<<<<
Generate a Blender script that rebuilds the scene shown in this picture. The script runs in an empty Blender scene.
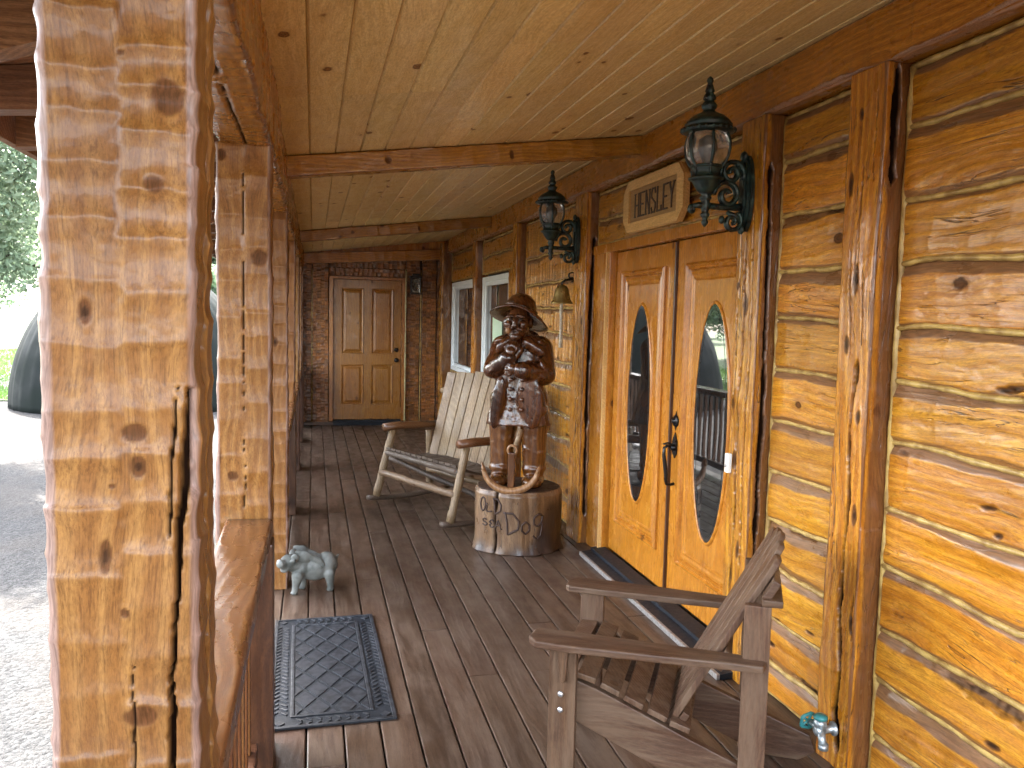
import bpy, bmesh, math, random
import numpy as np
from mathutils import Vector, Matrix, Quaternion
R = math.radians
rng = np.random.default_rng(7)
random.seed(7)
scene = bpy.context.scene
COL = scene.collection

# ------------------------------------------------------------------ helpers
def link(o, parent=None):
    COL.objects.link(o)
    if parent is not None:
        o.parent = parent
    return o

def tag(o, label=None, cat=None, group=None, kind=None):
    if label: o['label'] = label
    if cat: o['category'] = cat
    if group: o['group'] = group
    if kind: o['kind'] = kind
    return o

def empty(name, loc=(0, 0, 0), rz=0.0, label=None, cat=None, group=None, kind=None):
    o = bpy.data.objects.new(name, None)
    o.empty_display_size = .1
    COL.objects.link(o)
    o.location = loc
    o.rotation_euler = (0, 0, rz)
    return tag(o, label, cat, group, kind)

def copy_tree(o, parent=None):
    c = o.copy()
    COL.objects.link(c)
    if parent is not None:
        c.parent = parent
    for ch in list(o.children):
        copy_tree(ch, c)
    return c

class MB:
    """collects shapes that become ONE mesh object"""
    def __init__(s):
        s.v = []; s.f = []; s.sm = []; s.n = 0
    def add(s, V, F, smooth=False):
        V = [tuple(map(float, p)) for p in V]
        s.v += V
        s.f += [tuple(int(i) + s.n for i in f) for f in F]
        s.sm += [smooth] * len(F)
        s.n += len(V)
    def box(s, lo, hi, M=None, bev=0.0):
        x0, y0, z0 = lo; x1, y1, z1 = hi
        b = min(bev, abs(x1-x0)*.45, abs(y1-y0)*.45, abs(z1-z0)*.45)
        if b <= 0:
            V = [(x0,y0,z0),(x1,y0,z0),(x1,y1,z0),(x0,y1,z0),(x0,y0,z1),(x1,y0,z1),(x1,y1,z1),(x0,y1,z1)]
            F = [(0,3,2,1),(4,5,6,7),(0,1,5,4),(1,2,6,5),(2,3,7,6),(3,0,4,7)]
        else:
            bm = bmesh.new()
            bmesh.ops.create_cube(bm, size=1)
            for v in bm.verts:
                v.co = Vector(((x0+x1)/2+v.co.x*(x1-x0), (y0+y1)/2+v.co.y*(y1-y0), (z0+z1)/2+v.co.z*(z1-z0)))
            bmesh.ops.bevel(bm, geom=list(bm.edges), offset=b, segments=2, affect='EDGES', profile=.6)
            bm.verts.index_update()
            V = [v.co[:] for v in bm.verts]; F = [[v.index for v in f.verts] for f in bm.faces]
            bm.free()
        if M is not None:
            V = [(M @ Vector(p))[:] for p in V]
        s.add(V, F, False)
    def prism(s, poly, z0, z1, M=None, smooth=False):
        """poly: list of (x,y), extruded in z"""
        n = len(poly)
        V = [(x, y, z0) for x, y in poly] + [(x, y, z1) for x, y in poly]
        F = [tuple(range(n-1, -1, -1)), tuple(range(n, 2*n))] + [(i, (i+1) % n, n+(i+1) % n, n+i) for i in range(n)]
        if M is not None:
            V = [(M @ Vector(p))[:] for p in V]
        s.add(V, F, smooth)
    def tube(s, pts, rad, n=10, cap=True, wob=0.0, flat=1.0):
        pts = [Vector(p) for p in pts]
        if not isinstance(rad, (list, tuple)): rad = [rad] * len(pts)
        t0 = (pts[1]-pts[0]).normalized()
        ref = Vector((0, 0, 1)) if abs(t0.z) < .9 else Vector((1, 0, 0))
        a = t0.cross(ref).normalized()
        V = []
        for i, p in enumerate(pts):
            t = (pts[min(i+1, len(pts)-1)] - pts[max(i-1, 0)]).normalized()
            a = (a - t*a.dot(t)).normalized()
            b = t.cross(a)
            for k in range(n):
                th = 2*math.pi*k/n
                r = rad[i]*(1+wob*(random.random()-.5))
                V.append((p + a*(r*math.cos(th)) + b*(r*flat*math.sin(th)))[:])
        F = []
        for i in range(len(pts)-1):
            for k in range(n):
                F.append((i*n+k, i*n+(k+1) % n, (i+1)*n+(k+1) % n, (i+1)*n+k))
        if cap:
            F.append(tuple(range(n-1, -1, -1))); F.append(tuple(range((len(pts)-1)*n, len(pts)*n)))
        s.add(V, F, True)
    def lathe(s, prof, n=24, M=None, smooth=True):
        V = []; F = []
        for r, z in prof:
            for k in range(n):
                th = 2*math.pi*k/n
                V.append((r*math.cos(th), r*math.sin(th), z))
        for i in range(len(prof)-1):
            for k in range(n):
                F.append((i*n+k, i*n+(k+1) % n, (i+1)*n+(k+1) % n, (i+1)*n+k))
        F.append(tuple(range(n-1, -1, -1))); F.append(tuple(range((len(prof)-1)*n, len(prof)*n)))
        if M is not None:
            V = [(M @ Vector(p))[:] for p in V]
        s.add(V, F, smooth)
    def ell(s, c, r, rot=None, n=12):
        bm = bmesh.new()
        bmesh.ops.create_uvsphere(bm, u_segments=n*2, v_segments=n, radius=1)
        bm.verts.index_update()
        M = Matrix.Translation(c) @ (rot.to_4x4() if rot is not None else Matrix()) @ Matrix.Diagonal((r[0], r[1], r[2], 1))
        s.add([(M @ v.co)[:] for v in bm.verts], [[v.index for v in f.verts] for f in bm.faces], True)
        bm.free()
    def cap(s, p0, p1, r0, r1, flat=1.0):
        """tapered capsule"""
        p0 = Vector(p0); p1 = Vector(p1)
        s.tube([p0, p0.lerp(p1, .5), p1], [r0, (r0+r1)/2, r1], n=16, flat=flat)
        s.ell(p0, (r0, r0, r0), n=8); s.ell(p1, (r1, r1, r1), n=8)
    def build(s, name, mat, parent=None, shade=None):
        me = bpy.data.meshes.new(name)
        me.from_pydata(s.v, [], s.f)
        me.polygons.foreach_set('use_smooth', s.sm if shade is None else [shade]*len(s.f))
        me.update()
        if mat is not None: me.materials.append(mat)
        o = bpy.data.objects.new(name, me)
        return link(o, parent)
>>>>
**Stated exercise**
Extract, word for word, each line from the top of the data down to and including the line with "COL = scene.collection"; skip the pictures.

**Expected answer**
Generate a Blender script that rebuilds the scene shown in this picture. The script runs in an empty Blender scene.
import bpy, bmesh, math, random
import numpy as np
from mathutils import Vector, Matrix, Quaternion
R = math.radians
rng = np.random.default_rng(7)
random.seed(7)
scene = bpy.context.scene
COL = scene.collection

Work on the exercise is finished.